*Exercise objective*
Present the following data again exactly as it is shown.

(Rows from a dataset)

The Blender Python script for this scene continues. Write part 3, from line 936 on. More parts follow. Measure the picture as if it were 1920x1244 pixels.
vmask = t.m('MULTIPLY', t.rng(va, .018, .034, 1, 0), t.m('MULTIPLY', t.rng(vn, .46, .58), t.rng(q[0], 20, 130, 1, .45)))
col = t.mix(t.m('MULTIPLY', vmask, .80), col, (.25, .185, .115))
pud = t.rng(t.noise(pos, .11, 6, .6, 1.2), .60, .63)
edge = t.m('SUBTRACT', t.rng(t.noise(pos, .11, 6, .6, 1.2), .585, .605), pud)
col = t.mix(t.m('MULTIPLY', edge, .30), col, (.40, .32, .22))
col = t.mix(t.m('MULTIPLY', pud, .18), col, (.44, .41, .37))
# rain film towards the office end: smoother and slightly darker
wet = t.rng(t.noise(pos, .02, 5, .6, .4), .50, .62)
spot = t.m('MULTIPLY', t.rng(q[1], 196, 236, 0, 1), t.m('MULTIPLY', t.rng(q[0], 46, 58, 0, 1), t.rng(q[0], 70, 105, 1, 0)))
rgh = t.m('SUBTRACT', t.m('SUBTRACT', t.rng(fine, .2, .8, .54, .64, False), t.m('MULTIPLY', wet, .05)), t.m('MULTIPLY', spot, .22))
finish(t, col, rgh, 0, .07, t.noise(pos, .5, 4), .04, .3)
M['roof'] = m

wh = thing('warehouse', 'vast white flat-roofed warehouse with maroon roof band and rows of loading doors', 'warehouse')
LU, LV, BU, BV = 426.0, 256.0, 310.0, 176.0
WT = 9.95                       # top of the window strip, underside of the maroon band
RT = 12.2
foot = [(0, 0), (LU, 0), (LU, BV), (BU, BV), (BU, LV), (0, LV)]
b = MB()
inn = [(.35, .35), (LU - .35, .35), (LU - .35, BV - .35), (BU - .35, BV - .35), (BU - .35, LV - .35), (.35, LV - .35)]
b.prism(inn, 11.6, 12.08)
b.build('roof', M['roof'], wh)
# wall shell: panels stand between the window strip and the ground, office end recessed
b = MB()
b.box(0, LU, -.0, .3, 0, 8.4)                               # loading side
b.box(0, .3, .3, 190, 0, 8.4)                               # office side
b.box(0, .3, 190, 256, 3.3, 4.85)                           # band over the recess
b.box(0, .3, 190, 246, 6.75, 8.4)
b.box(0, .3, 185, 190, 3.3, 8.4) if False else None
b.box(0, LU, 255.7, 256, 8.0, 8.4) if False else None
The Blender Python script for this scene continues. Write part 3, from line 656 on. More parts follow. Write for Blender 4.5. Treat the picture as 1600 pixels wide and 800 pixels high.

*Exercise result*
The Blender Python script for this scene continues. Write part 3, from line 936 on. More parts follow. Measure the picture as if it were 1920x1244 pixels.
vmask = t.m('MULTIPLY', t.rng(va, .018, .034, 1, 0), t.m('MULTIPLY', t.rng(vn, .46, .58), t.rng(q[0], 20, 130, 1, .45)))
col = t.mix(t.m('MULTIPLY', vmask, .80), col, (.25, .185, .115))
pud = t.rng(t.noise(pos, .11, 6, .6, 1.2), .60, .63)
edge = t.m('SUBTRACT', t.rng(t.noise(pos, .11, 6, .6, 1.2), .585, .605), pud)
col = t.mix(t.m('MULTIPLY', edge, .30), col, (.40, .32, .22))
col = t.mix(t.m('MULTIPLY', pud, .18), col, (.44, .41, .37))
# rain film towards the office end: smoother and slightly darker
wet = t.rng(t.noise(pos, .02, 5, .6, .4), .50, .62)
spot = t.m('MULTIPLY', t.rng(q[1], 196, 236, 0, 1), t.m('MULTIPLY', t.rng(q[0], 46, 58, 0, 1), t.rng(q[0], 70, 105, 1, 0)))
rgh = t.m('SUBTRACT', t.m('SUBTRACT', t.rng(fine, .2, .8, .54, .64, False), t.m('MULTIPLY', wet, .05)), t.m('MULTIPLY', spot, .22))
finish(t, col, rgh, 0, .07, t.noise(pos, .5, 4), .04, .3)
M['roof'] = m

wh = thing('warehouse', 'vast white flat-roofed warehouse with maroon roof band and rows of loading doors', 'warehouse')
LU, LV, BU, BV = 426.0, 256.0, 310.0, 176.0
WT = 9.95                       # top of the window strip, underside of the maroon band
RT = 12.2
foot = [(0, 0), (LU, 0), (LU, BV), (BU, BV), (BU, LV), (0, LV)]
b = MB()
inn = [(.35, .35), (LU - .35, .35), (LU - .35, BV - .35), (BU - .35, BV - .35), (BU - .35, LV - .35), (.35, LV - .35)]
b.prism(inn, 11.6, 12.08)
b.build('roof', M['roof'], wh)
# wall shell: panels stand between the window strip and the ground, office end recessed
b = MB()
b.box(0, LU, -.0, .3, 0, 8.4)                               # loading side
b.box(0, .3, .3, 190, 0, 8.4)                               # office side
b.box(0, .3, 190, 256, 3.3, 4.85)                           # band over the recess
b.box(0, .3, 190, 246, 6.75, 8.4)
b.box(0, .3, 185, 190, 3.3, 8.4) if False else None
b.box(0, LU, 255.7, 256, 8.0, 8.4) if False else None
The Blender Python script for this scene continues. Write part 3, from line 656 on. More parts follow. Write for Blender 4.5. Treat the picture as 1600 pixels wide and 800 pixels high.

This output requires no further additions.